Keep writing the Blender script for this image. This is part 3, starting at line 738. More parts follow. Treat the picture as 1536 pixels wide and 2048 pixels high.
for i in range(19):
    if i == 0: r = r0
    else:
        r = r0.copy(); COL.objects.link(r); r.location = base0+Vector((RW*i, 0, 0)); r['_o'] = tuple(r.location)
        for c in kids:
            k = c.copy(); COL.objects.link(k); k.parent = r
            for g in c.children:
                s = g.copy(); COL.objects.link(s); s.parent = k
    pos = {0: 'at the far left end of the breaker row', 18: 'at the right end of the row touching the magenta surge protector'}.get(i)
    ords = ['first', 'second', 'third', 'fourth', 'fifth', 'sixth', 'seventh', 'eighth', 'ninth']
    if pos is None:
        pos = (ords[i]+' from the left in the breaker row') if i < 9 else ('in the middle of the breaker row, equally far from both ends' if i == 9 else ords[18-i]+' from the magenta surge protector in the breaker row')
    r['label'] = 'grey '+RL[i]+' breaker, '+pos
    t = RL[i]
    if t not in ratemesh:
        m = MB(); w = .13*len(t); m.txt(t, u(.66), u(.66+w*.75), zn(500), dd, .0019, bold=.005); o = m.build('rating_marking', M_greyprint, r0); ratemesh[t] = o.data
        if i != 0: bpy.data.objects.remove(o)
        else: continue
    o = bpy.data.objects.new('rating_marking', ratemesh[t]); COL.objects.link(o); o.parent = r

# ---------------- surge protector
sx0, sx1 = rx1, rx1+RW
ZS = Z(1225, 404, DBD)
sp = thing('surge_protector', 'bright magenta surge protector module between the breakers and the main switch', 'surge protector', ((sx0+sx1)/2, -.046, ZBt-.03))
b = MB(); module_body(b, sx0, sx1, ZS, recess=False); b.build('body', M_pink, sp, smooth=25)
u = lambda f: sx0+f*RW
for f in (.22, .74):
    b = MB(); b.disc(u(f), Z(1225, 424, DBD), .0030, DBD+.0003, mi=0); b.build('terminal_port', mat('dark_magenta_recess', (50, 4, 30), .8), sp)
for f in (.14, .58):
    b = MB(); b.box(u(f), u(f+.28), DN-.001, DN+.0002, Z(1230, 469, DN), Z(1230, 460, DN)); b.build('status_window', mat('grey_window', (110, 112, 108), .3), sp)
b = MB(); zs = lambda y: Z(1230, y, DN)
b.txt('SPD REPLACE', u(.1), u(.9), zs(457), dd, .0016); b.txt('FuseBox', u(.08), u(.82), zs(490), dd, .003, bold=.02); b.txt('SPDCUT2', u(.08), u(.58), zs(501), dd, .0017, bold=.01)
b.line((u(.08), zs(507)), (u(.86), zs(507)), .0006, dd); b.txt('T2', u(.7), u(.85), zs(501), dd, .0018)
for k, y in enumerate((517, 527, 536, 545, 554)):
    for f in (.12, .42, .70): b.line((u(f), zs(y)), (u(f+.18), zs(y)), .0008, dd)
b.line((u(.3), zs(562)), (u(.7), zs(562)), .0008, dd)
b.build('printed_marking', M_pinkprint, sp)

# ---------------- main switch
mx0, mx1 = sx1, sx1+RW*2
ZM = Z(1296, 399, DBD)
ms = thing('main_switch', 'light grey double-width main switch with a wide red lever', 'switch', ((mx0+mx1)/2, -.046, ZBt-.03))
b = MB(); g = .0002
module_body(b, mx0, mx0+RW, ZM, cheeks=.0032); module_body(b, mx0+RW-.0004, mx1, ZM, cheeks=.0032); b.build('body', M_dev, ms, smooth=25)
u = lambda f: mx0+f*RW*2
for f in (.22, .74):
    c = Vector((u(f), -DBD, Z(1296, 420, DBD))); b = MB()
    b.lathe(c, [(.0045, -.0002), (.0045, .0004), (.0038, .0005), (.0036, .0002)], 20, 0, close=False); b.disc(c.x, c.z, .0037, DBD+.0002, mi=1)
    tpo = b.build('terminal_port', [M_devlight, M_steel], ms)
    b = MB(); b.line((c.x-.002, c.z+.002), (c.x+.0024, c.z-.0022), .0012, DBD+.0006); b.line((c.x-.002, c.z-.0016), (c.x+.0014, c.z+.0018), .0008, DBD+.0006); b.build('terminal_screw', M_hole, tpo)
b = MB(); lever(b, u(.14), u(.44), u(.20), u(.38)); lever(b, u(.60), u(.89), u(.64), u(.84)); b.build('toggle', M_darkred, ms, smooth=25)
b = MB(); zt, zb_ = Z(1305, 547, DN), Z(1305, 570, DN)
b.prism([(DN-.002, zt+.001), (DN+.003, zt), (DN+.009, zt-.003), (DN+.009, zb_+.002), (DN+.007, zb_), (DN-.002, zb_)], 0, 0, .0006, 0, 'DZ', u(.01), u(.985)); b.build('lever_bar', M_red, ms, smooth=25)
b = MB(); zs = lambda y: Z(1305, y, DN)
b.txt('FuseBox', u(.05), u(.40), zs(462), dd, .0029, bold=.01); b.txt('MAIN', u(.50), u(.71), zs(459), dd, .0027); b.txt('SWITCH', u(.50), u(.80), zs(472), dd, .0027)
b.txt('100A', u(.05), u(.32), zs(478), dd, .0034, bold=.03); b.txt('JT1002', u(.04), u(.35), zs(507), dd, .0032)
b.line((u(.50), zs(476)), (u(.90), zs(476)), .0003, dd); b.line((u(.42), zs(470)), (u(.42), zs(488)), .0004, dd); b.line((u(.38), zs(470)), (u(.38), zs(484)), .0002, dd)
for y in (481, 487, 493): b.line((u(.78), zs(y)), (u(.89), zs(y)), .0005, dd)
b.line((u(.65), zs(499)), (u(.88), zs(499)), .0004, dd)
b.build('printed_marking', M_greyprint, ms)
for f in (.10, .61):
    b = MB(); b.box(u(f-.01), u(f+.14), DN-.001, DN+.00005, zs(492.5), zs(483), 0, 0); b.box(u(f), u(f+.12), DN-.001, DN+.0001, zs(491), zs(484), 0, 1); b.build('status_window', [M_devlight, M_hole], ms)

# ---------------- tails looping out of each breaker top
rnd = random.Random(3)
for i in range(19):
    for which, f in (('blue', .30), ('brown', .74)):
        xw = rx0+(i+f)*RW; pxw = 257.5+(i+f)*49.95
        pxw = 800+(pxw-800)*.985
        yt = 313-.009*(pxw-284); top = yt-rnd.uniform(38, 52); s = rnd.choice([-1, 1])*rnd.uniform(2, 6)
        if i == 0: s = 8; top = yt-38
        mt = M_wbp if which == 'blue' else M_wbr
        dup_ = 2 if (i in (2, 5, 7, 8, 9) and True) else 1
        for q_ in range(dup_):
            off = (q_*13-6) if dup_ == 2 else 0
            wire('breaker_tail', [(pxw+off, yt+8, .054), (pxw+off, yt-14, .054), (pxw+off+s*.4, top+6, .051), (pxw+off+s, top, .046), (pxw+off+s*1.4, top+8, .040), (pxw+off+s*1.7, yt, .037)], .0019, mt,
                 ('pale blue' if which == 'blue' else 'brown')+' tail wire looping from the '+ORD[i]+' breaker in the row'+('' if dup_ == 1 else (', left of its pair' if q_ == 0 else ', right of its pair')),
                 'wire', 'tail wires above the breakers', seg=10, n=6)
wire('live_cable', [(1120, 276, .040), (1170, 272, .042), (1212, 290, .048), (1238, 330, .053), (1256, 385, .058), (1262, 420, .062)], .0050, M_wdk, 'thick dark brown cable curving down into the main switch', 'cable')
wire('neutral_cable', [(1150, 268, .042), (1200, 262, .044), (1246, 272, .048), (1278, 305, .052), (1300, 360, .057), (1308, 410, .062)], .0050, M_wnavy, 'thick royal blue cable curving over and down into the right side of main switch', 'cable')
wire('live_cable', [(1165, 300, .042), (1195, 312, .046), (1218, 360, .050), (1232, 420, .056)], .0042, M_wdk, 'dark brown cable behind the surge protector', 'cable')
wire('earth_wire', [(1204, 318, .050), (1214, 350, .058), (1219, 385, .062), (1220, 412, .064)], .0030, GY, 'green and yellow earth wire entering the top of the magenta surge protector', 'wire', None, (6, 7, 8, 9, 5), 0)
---
Please print exactly what appears from the first line of the data through the line with "o = bpy.data.objects.new('rating_marking', ratemesh[t]);", including both of those lines and nothing past them.

Keep writing the Blender script for this image. This is part 3, starting at line 738. More parts follow. Treat the picture as 1536 pixels wide and 2048 pixels high.
for i in range(19):
    if i == 0: r = r0
    else:
        r = r0.copy(); COL.objects.link(r); r.location = base0+Vector((RW*i, 0, 0)); r['_o'] = tuple(r.location)
        for c in kids:
            k = c.copy(); COL.objects.link(k); k.parent = r
            for g in c.children:
                s = g.copy(); COL.objects.link(s); s.parent = k
    pos = {0: 'at the far left end of the breaker row', 18: 'at the right end of the row touching the magenta surge protector'}.get(i)
    ords = ['first', 'second', 'third', 'fourth', 'fifth', 'sixth', 'seventh', 'eighth', 'ninth']
    if pos is None:
        pos = (ords[i]+' from the left in the breaker row') if i < 9 else ('in the middle of the breaker row, equally far from both ends' if i == 9 else ords[18-i]+' from the magenta surge protector in the breaker row')
    r['label'] = 'grey '+RL[i]+' breaker, '+pos
    t = RL[i]
    if t not in ratemesh:
        m = MB(); w = .13*len(t); m.txt(t, u(.66), u(.66+w*.75), zn(500), dd, .0019, bold=.005); o = m.build('rating_marking', M_greyprint, r0); ratemesh[t] = o.data
        if i != 0: bpy.data.objects.remove(o)
        else: continue
    o = bpy.data.objects.new('rating_marking', ratemesh[t]); COL.objects.link(o); o.parent = r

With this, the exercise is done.